Pitching is presenting your ideas.
What people and I myself don’t realise is how tough my business life as a designer is and has been. I pitch for ten jobs to get 2. Five jobs to get 1. Clients today make you bleed. You are competing against younger, cheaper and more innovative pitchers. So how do I make myself stand out against the competition? By being totally rehearsed, slick and experienced. I am already very used to pitching. I can do a 3 minute, 30 minutes, 45 minute, 1 hour pitch. All of it is the same process, across all industries.: 1/ This is what I have got. 2/ If you want what I’ve got, then great. 3/ If you don’t want it, this is why you need it 4/ Think about it, cos if you do, this is what it costs. 5/ If you don’t like what it costs, what is your offer? And it must always finish with a question. Because the answer in the end comes from them, and it is a yes or a no.

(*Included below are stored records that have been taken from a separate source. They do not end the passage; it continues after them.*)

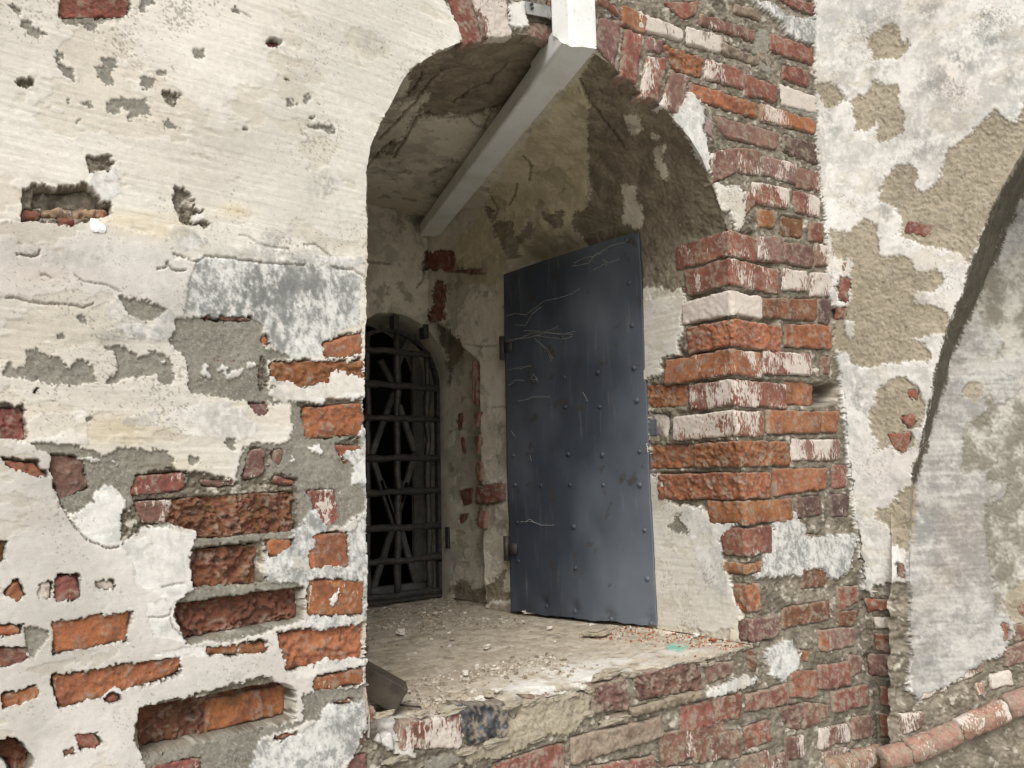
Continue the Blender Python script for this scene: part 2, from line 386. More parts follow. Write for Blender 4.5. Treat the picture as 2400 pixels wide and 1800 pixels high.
b A 8 o 0 4 .05 0 847,392 1105,402 1100,533 847,520
k 8 o 0 1.5 .46 150 545 705 532 682
b A 8 r 1 1.5 .55 0 717,547 985,567 990,685 722,682
b A 8 p -5 3 .3 0 1058,580 1108,582 1102,680 1058,670
b R 8 o -2 5 .03 0 25,742 268,732 270,868 35,880
k 8 r 0 2 .5 290 530 855 705 860
b A 8 o -14 3 .05 0 862,718 1010,740 1015,858 862,855
L 0 8 1000,715 1150,735 1140,852 1005,858
P 8 80 1015,735 1140,745 1130,845 1018,850
b R 8 k -2 2 .7 0 52,902 160,907 160,1038 52,1040
k 8 r 0 2 .62 195 550 725 885 1037
b A 8 o 1 2 .12 0 742,892 1045,897 1040,1018 742,1022
b A 8 o 0 2 .1 0 1057,897 1150,897 1143,1013 1057,1010
b R 8 o -3 5 .05 0 52,1087 303,1082 305,1222 52,1228
k 8 o 1 6 .12 320 570 868 1062 1210
b A 8 p -2 3 .6 0 892,1057 1153,1057 1143,1178 892,1170
k 8 o 1 5 .02 105 605 755 1243 1402
b A 8 o 0 3 .05 0 778,1227 1080,1222 1068,1342 790,1382
b A 8 r -3 2 .35 0 1122,1207 1195,1207 1193,1333 1122,1338
k 8 o 1 3 .1 390 640 875 1408 1545
b R 8 o -4 2 .1 0 195,1432 300,1432 295,1500 200,1500
b A 8 d -3 3 .35 0 902,1392 1050,1382 1050,1488 922,1508
b A 8 d -4 3 .4 0 1112,1372 1213,1382 1208,1498 1122,1498
b A 9 d -5 4 .35 0 980,310 1100,330 1100,400 980,390
k 9 r 0 2 .3 468 655 760 272 435
k 9 o -1 2 .15 455 660 718 478 545
k 9 o -2 4 .05 535 668 700 600 760
b A 9 b -4 4 .1 0 948,500 1080,512 1078,608 950,622
b A 9 b -3 4 .15 0 842,735 1105,702 1098,800 842,858
k 9 p -1 3 .1 560 672 808 800 935
b A 9 r -4 4 .35 0 1150,625 1265,612 1265,700 1165,755
b A 9 o -3 2 .05 0 1045,870 1100,865 1098,980 1048,985
b A 9 p -4 3 .15 0 1103,865 1245,852 1248,955 1103,980
b A 9 r -8 3 .1 0 918,990 990,982 990,1045 918,1045
b A 9 r 1 3 .15 0 877,1112 1023,1097 1023,1245 882,1250
b A 9 r 1 2 .1 0 1047,1072 1208,1048 1212,1178 1047,1203
b A 9 r -1 3 .08 0 622,1243 858,1172 853,1288 622,1338
b A 9 r 1 2 .12 0 1117,1218 1308,1182 1317,1288 1132,1343
b A 9 r -3 4 .08 0 440,1262 588,1232 588,1368 450,1398
b A 9 r -3 4 .1 0 262,1312 425,1270 432,1415 252,1448
b A 9 p -6 4 .3 0 402,1065 560,1042 540,1118 402,1178
b A 9 r -10 5 .1 0 608,1432 758,1382 778,1508 632,1558
b A 9 p -8 6 .15 0 812,1312 958,1290 950,1438 862,1430
b A 9 p -5 5 .2 0 962,1282 1098,1300 1088,1378 962,1438
b A 9 p -3 3 .35 0 1237,1372 1338,1362 1338,1478 1242,1498
b A 9 p -3 3 .5 0 1047,1442 1213,1402 1218,1498 1052,1558
b A 9 p -4 3 .3 0 852,1492 958,1472 950,1598 852,1618
b A 9 p -4 4 .3 0 322,1502 588,1442 588,1598 332,1638
b A 9 b -4 4 .1 0 630,980 680,985 680,1100 640,1090
b A 9 p -6 4 .3 0 600,1600 760,1560 780,1680 600,1700
b A 9 r -5 4 .35 0 -60,1640 95,1600 100,1720 -60,1760
b A 9 p -4 4 .45 0 130,1660 320,1650 320,1740 130,1760
b A 9 b -5 4 .3 0 1150,770 1260,750 1255,835 1160,845
b A 9 p -4 4 .3 0 1222,1010 1285,1030 1288,1100 1222,1140
b A 9 p -5 4 .4 0 780,1600 850,1570 860,1659 780,1700
b A 9 p -5 4 .4 0 1070,1580 1200,1540 1210,1640 1080,1690
b A 9 p -5 4 .45 0 980,430 1060,430 1060,470 980,480
L 0 8 190,-70 520,-280 600,0 660,1500 430,1500 300,1440 190,1430 120,1290 40,1240 20,720 120,590 220,560 230,340 265,240 200,60
L 0 9 430,-60 660,-60 720,950 560,930 590,780 520,600 450,400
L 2 8 0,270 200,220 265,240 230,340 220,560 110,590 120,680 20,720 -100,700 -100,270
L 2 9 -40,-20 60,-40 115,-20 190,150 330,145 400,240 470,255 550,262 470,330 460,500 530,620 580,760 540,830 400,890 100,830 -40,700
L 3 9 240,170 330,145 400,240 550,260 470,330 460,500 530,620 500,700 380,600 300,400
L 1 9 145,285 200,220 235,210 265,280 260,310 220,325 170,300
L 6 9 770,240 850,230 900,190 960,260 950,320 1080,330 1240,310 1230,480 1150,560 1080,540 1060,500 980,500 940,540 830,560 660,580 700,480 760,350
L 6 9 730,980 900,920 920,1000 900,1100 830,1170 750,1120
L 3 9 370,1230 560,1130 680,1130 640,1180 480,1240 400,1260
# niche inside
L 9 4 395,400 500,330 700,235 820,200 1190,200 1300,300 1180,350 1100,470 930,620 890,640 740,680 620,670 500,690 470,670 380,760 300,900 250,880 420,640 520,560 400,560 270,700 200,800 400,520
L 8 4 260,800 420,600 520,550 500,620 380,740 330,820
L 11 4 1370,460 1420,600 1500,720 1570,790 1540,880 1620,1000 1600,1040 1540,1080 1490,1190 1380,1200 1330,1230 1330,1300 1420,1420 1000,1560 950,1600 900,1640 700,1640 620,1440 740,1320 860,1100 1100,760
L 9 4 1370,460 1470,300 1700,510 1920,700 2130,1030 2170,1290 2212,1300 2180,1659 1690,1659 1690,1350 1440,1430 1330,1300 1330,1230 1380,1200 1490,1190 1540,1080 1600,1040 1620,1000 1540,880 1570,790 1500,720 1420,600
L 9 7 -300,400 0,520 410,1045 440,1100 480,1300 500,1330 260,1410 190,1520 200,1659 -300,1659
L 8 4 1600,1060 1690,1070 1730,1200 1740,1310 1620,1300 1630,1180
L 8 4 1620,660 1700,660 1720,710 1690,790 1660,770 1630,720
L 8 4 1770,730 1830,780 1820,810 1780,790
L 8 4 1800,850 1860,820 1850,900 1890,1060 1840,1030 1800,920
L 9 4 1150,1230 1270,1210 1280,1310 1180,1300
L 9 4 880,1280 980,1270 1000,1380 1090,1270 1110,1340 1030,1440 1030,1500 940,1490 900,1380
L 9 4 820,1180 880,1190 870,1300 840,1250
C 4 3 210,800 300,720 420,600 500,500 580,410
C 4 3 290,920 370,800 430,690 500,660 560,690 730,680 800,650 900,620 950,655
C 4 2.5 730,690 780,740 820,750 860,650 940,650
C 4 2 150,960 230,870 300,800
C 4 1.6 380,560 430,500 470,420
C 4 1.5 1040,900 1090,960 1080,1040
C 4 1.2 960,1180 1000,1120 1010,1060
C 4 1.6 640,600 760,520 860,480 960,380
C 4 1.2 860,1130 900,1200 880,1260
C 4 .8 510,1020 570,980 600,970
C 4 2 1370,470 1430,600 1560,760 1620,850
C 4 2 150,1505 220,1510 280,1520
C 4 2 470,1500 480,1600 440,1650
b R2 4 r -4 2 .1 1 475,1435 650,1440 660,1570 470,1560
b R2 5 r -6 3 .1 1 545,130 605,160 590,370 490,380
b R2 5 r -4 2 .05 1 650,80 820,70 815,95 650,95
b R2 5 r -6 2 .05 1 765,1330 920,1312 920,1410 765,1432
b M 5 r -6 2 .05 1 672,1345 745,1332 745,1432 690,1435
b R2 6 r -4 2 .15 1 790,180 828,180 820,290 775,270
b M 6 r -4 2 .15 1 675,195 730,190 720,230 680,260
b R2 5 r -4 1 .1 1 748,600 760,600 758,850 750,850
b R2 5 r -4 1 .1 1 765,720 775,720 772,860 762,860
b R2 5 r -4 1 .1 1 762,900 800,900 770,990 765,990
b R2 5 r -4 1 .1 1 770,1025 795,1025 785,1140 775,1140
b R2 5 r -4 1 .1 1 765,1190 805,1190 800,1300 775,1300
b M 5 r -4 1 .1 1 670,905 700,900 690,1000 668,1000
b M 5 r -4 1 .1 1 680,1040 700,1040 705,1140 690,1140
L 9 5 560,390 640,440 700,500 690,560 640,640 620,800 600,540 560,480
L 9 6 640,600 700,560 760,620 840,600 850,700 640,700
L 9 6 840,620 880,560 930,500 940,560 900,640 1000,660 1010,700 860,700
C 5 .8 720,510 800,520 890,515
C 5 .8 860,870 900,865 960,870
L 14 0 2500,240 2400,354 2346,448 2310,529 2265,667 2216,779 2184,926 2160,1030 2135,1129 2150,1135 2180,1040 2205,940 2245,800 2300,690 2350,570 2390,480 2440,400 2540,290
# return wall on the right
L 5 7 1300,260 1340,190 1400,140 1490,145 1495,240 1565,210 1560,270 1480,330 1400,320 1360,360 1330,300
L 5 7 1215,570 1300,520 1340,450 1400,480 1480,480 1490,600 1530,670 1520,760 1410,820 1360,800 1360,700 1310,760 1240,750 1220,640
L 5 7 1370,1150 1380,1070 1470,950 1540,940 1600,990 1580,1080 1640,1105 1700,1060 1760,970 1770,880 1900,760 2040,630 2100,680 2160,720 2212,600 2300,500 2300,760 2080,1100 1960,1350 1910,1530 1850,1480 1760,1440 1700,1430 1600,1400 1510,1360 1530,1290 1480,1200
L 5 7 1080,1330 1200,1340 1300,1260 1380,1300 1370,1430 1400,1490 1520,1530 1600,1600 1700,1550 1720,1600 1730,1659 1240,1659 1230,1500 1130,1480
L 5 8 1220,0 1560,0 1600,80 1720,90 1730,160 1700,200 1580,190 1560,270 1740,310 1780,360 1760,440 1680,440 1560,480 1660,510 1680,560 1660,610 1580,600 1480,620 1340,640 1230,620 1220,550 1130,540 1120,400 1220,250
L 5 8 1350,760 1440,700 1530,690 1600,760 1650,860 1620,980 1560,1000 1570,1100 1500,1150 1440,1100 1380,1130 1340,1020 1320,900 1360,830
L 5 8 1360,1500 1480,1450 1560,1400 1600,1300 1560,1659 1430,1659 1440,1560
L 5 9 1350,190 1450,120 1590,0 1545,420 1440,330 1430,260 1350,200
L 0 9 1260,600 1560,600 1560,1659 1380,1659 1300,1280 1280,1000 1260,800
L 3 9 1300,420 1390,430 1390,500 1350,600 1360,700 1290,620
L 3 9 1250,0 1400,0 1340,180 1350,300 1440,260 1450,330 1480,430 1470,560 1400,620 1300,600 1260,400
L 5 7 1000,480 1100,480 1200,560 1100,640 1030,560
L 3 8 1175,375 1225,375 1230,450 1210,470 1175,465
b B 7 r -2 3 .02 0 1535,1262 1700,1290 1672,1370 1520,1340
b B 7 r -2 3 .1 0 1150,1502 1242,1507 1236,1578 1160,1568
b B 8 r -2 2 .4 1 1140,122 1215,127 1200,270 1140,250
b B 8 r -4 3 .3 1 1115,282 1195,302 1180,360 1112,378
b B 8 r -3 3 .1 1 1520,772 1600,762 1590,838 1530,810
b B 8 r -2 3 .2 1 1490,932 1568,892 1600,945 1552,1005
b B 8 r -1 2 .02 1 1422,1012 1565,1017 1530,1145 1455,1105
b B 9 r -1 3 .3 1 1478,470 1535,480 1530,570 1480,570
b B 9 r -1 4 .35 1 1292,682 1528,692 1528,745 1300,760
b B 9 k -1 3 .6 1 1340,790 1485,795 1480,850 1345,860
b B 9 r -1 2 .4 1 1342,882 1438,890 1435,1005 1352,985
b B 9 p -1 2 .25 1 1300,1002 1553,1017 1550,1132 1312,1132
b B 9 r -1 2 .15 1 1372,1192 1480,1192 1472,1310 1382,1300
b B 9 p -1 3 .5 0 1490,1190 1560,1170 1560,1300 1485,1320
b B 9 r -1 3 .2 0 1372,1352 1500,1362 1500,1488 1382,1488
b B 9 p -1 3 .4 0 1450,910 1550,900 1550,980 1450,1000
b C 9 r -2 3 .1 1 2082,822 2128,818 2130,930 2090,930
b C 9 p 0 2 .05 1 2100,972 2400,880 2400,1000 2110,1078
b C 9 r -3 3 .15 1 2130,710 2400,680 2400,780 2200,780
b C 9 p -2 2 .15 1 2150,830 2400,810 2400,930 2160,930
L 1 8 2060,200 2200,180 2240,350 2100,350
L 5 8 1860,780 1900,720 1990,740 2000,800 1940,860
L 13 8 1930,300 2020,60 2300,-50 2500,-100 2500,1659 1900,1659 2010,1200 1860,1300 1870,1000 2000,900 1970,700 2100,500
L 7 8 1950,640 2212,560 2212,760 2050,860 2010,760
L 7 8 2030,1330 2130,1290 2080,1400 2030,1410
L 13 9 2000,200 2500,0 2500,800 2060,760 2030,620 2000,420
L 7 9 1780,0 2030,0 1990,200 1980,430 2040,600 2060,760 2090,990 2000,1040 1790,1190 1760,1000
L 0 9 1560,1180 1600,1280 1700,1230 1790,1200 2000,1040 2095,1000 2150,900 2500,700 2500,2000 1560,2000
L 5 9 2100,680 2200,600 2500,500 2500,900 2160,830
b C 9 p -3 3 .7 0 1600,1150 1780,1160 1770,1215 1610,1280
b C 9 k -3 3 .6 0 1810,1040 1980,1035 1985,1110 1800,1180
b C 9 p -3 3 .5 0 1500,1345 1650,1335 1640,1440 1520,1480
b C 9 o -3 3 .5 0 1940,1170 1990,1165 1990,1240 1945,1250
b C 9 k -4 3 .6 0 2020,1120 2150,1100 2160,1180 2030,1210
b A 9 k -4 3 .6 0 1500,1530 1550,1520 1550,1560 1500,1560
L 0 0 860,2400 866,1700 850,1720 810,1800 780,2400
"""
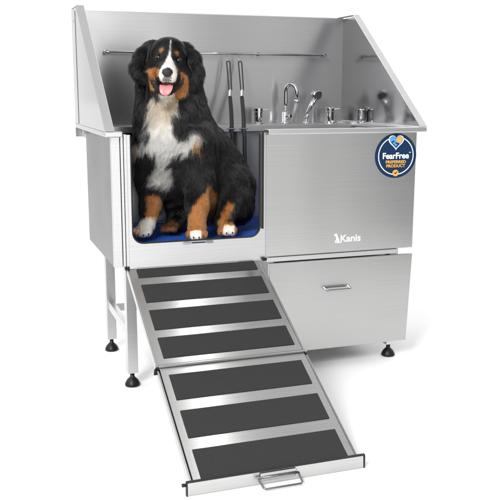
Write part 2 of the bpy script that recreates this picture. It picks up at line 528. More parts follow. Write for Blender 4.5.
o = obj("drain_bar", bm, M["chrome"], mat_o, bevel=.001); o.location = -Vector(mat_o.location)

# ------------------------------------------------------------------ ramp
RX0, RX1 = .043, .534
p0 = Vector((0, -.0050, .4393)); p1 = Vector((0, -.8232, .0343))
rl = .9129
rd = (p1 - p0).normalized(); rn = Vector((0, -rd.z, rd.y))
if rn.z < 0: rn = -rn
ramp = tag(empty("pull_out_ramp", (.29, -.42, 0)), "steel ramp with black grip treads sloping from the tub doorway to the floor", "ramp")


def rp(x, t, h): return Vector((x, 0, 0)) + p0 + rd * t + rn * h


def rbox(bm, x0, x1, t0, t1, h0, h1):
    vs = [bm.verts.new(rp(x, t, h)) for x in (x0, x1) for t in (t0, t1) for h in (h0, h1)]
    for f in ((0, 1, 3, 2), (4, 6, 7, 5), (0, 4, 5, 1), (2, 3, 7, 6), (0, 2, 6, 4), (1, 5, 7, 3)): bm.faces.new([vs[i] for i in f])
    return bm


def rpart(name, bm, m, parent=ramp, **k):
    o = obj(name, bm, m, None, **k); o.parent = parent
    if parent is ramp: o.location = -Vector(ramp.location)
    return o


us = rpart("upper_section", rbox(rbox(B(), RX0, RX1, .001, .4775, -.020, -.003), RX0 + .006, RX1 - .006, .002, .472, -.0028, 0), M["ramp"], bevel=.0015)
for a, b in ((.002, .050), (.090, .181), (.222, .317), (.355, .446)):
    rpart("tread_pad", rbox(B(), .0745, .509, a, b, .0004, .0022), M["pad"], us)
for xx in (RX0, RX1 - .0055): rpart("edge_fold", rbox(B(), xx, xx + .0055, .006, .4775, -.0028, .0035), M["ramp"], us, bevel=.0008)
rpart("end_lip", rbox(B(), RX0 - .004, RX1 + .004, .4778, .4835, -.022, .006), M["ramp"], us, bevel=.0015)
rpart("end_lip", rbox(B(), RX0 - .006, RX1 + .005, .4838, .4880, -.026, -.0045), M["rubber"], us)
ls = rpart("lower_section", rbox(B(), RX0 + .010, RX1 - .006, .485, rl - .004, -.024, -.003), M["ramp"], bevel=.001)
for a, b in ((.516, .618), (.661, .7625), (.805, .9075)):
    rpart("tread_pad", rbox(B(), .0755, .5065, a, b, -.0026, -.0008), M["pad"], ls)
for side in (0, 1):
    for xx, wd, h0, h1, mm in ((.0125, .0035, -.026, -.002, "ramp"), (.0095, .0022, -.028, -.010, "gasket"), (.0062, .0026, -.028, -.006, "ramp"), (.003, .003, -.028, -.004, "ramp")):
        xx = RX0 + xx - .002 if side == 0 else RX1 - xx - wd + .006
        rpart("slide_rail", rbox(B(), xx, xx + wd, .492, rl - .002, h0, h1), M[mm], ls, bevel=.0006)
# end plate standing on the floor
ye = -.829
bm = B(); prism(bm, [(.034, ye, .037), (.549, ye, .037), (.549, ye - .002, .0015), (.034, ye - .002, .0015)], (0, .004, 0))
ep = rpart("end_plate", bm, M["ramp"], bevel=.0008)
bm = B(); box(bm, .030, .553, ye - .003, ye + .007, .0375, .0410)
box(bm, .030, .0336, ye - .004, ye + .007, .001, .0374); box(bm, .5494, .553, ye - .004, ye + .007, .001, .0374)
box(bm, .020, .0298, ye + .002, ye + .010, .026, .034)
rpart("rubber_trim", bm, M["gasket"], ep, bevel=.001)
bm = B(); prism(bm, [(.236, ye - .006, .035), (.341, ye - .006, .035), (.341, ye - .010, .012), (.236, ye - .010, .012)], (0, .004, 0))
rpart("handle_plate", bm, M["ramp"], ep, bevel=.001)
bm = B()
tube(bm, [(.230, ye - .010, .0240), (.230, ye - .016, .019), (.232, ye - .042, .0115), (.237, ye - .047, .0095), (.339, ye - .047, .0095), (.344, ye - .042, .0115), (.346, ye - .016, .019), (.346, ye - .010, .0240)], .0029, 10)
tube(bm, [(.230, ye - .010, .0240), (.346, ye - .010, .0240)], .0032, 10)
rpart("pull_handle", bm, M["dark"], ep, smooth=True)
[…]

And that is pitching. If you are in a marketplace you will understand what I mean, except you are both behind a stall and in front of a stall. You have got to sell what people want. Otherwise the stall will have to pack up. I come from customer service. I know how to make people happy. And if they are happy, I know how to make people happier. I have done this for 20 years in my architecture and design business. Once you get the whole point of pitching, you can move on to pitching like a fork and making your pitch stand out from everybody else who is pitching.
What about the market – not in demand and so on?
Don’t worry about the market. If we did, nothing would be invented. You make something. You make people want it. If they don’t want it, modify the product so they want it. It they still don’t want it, make them want you.
Pitching like a fork
Already I had spent an enormous amount of time prepping for the pitch. Making the pitch video took me something like 28 hours. 2 hours initially to storyboard and write the script, then 3 hours every night for a week plus another six hours or so and then the file was corrupt, and so I had to re shoot half of it, and then edit it down to half. I thought I was going to go insane. Then the sound was wrong. So I had to re-record the voice over AND dub. I never questioned what am I doing and why am I doing it? I just thought – I gotta finish this damned video. I made the footage and all the music myself, so I had some files left which were undestroyed. It was the live footage that was spoilt but what can I do? I have to work with what I have to work with which is a nine-year-old MacBook (I swear I love you, MacBook, please don’t give up on me. I just love you, OK). I am still prepping. The launch date is technically Monday 12 December. I have got the weekend.
What about writing it?
But 28 hours – still quicker than writing the novel, right? It took me a year to write, two years to edit (8 drafts) and two years of living in my hard drive, untouched by time and energy and emotions. With two young children, two jobs and almost no time at all, I was doing all this in the early mornings, late at night, weekends for three years. Finally I wrote the book. I had the best literary agent who was also my editor. She was kind and professional. We parted ways a few years ago. Therefore the book is polished and finished-finished. It does NOT need funding to write it. When a friend Fiona Parker-Cole badgered me into showing her the first 30 pages, I demurred and reticently agreed. I sighed and pressed print, thinking all the time this is a bloody waste of paper and ink and she won’t read it. But she did and she told me she could not believe that it was living in my hard drive like some caged animal. She convinced me to start submitting it again. It needs to be published. It needs to get off my hard drive.
Pitching is a skill. So like any technical skill, you will get better and quicker at it.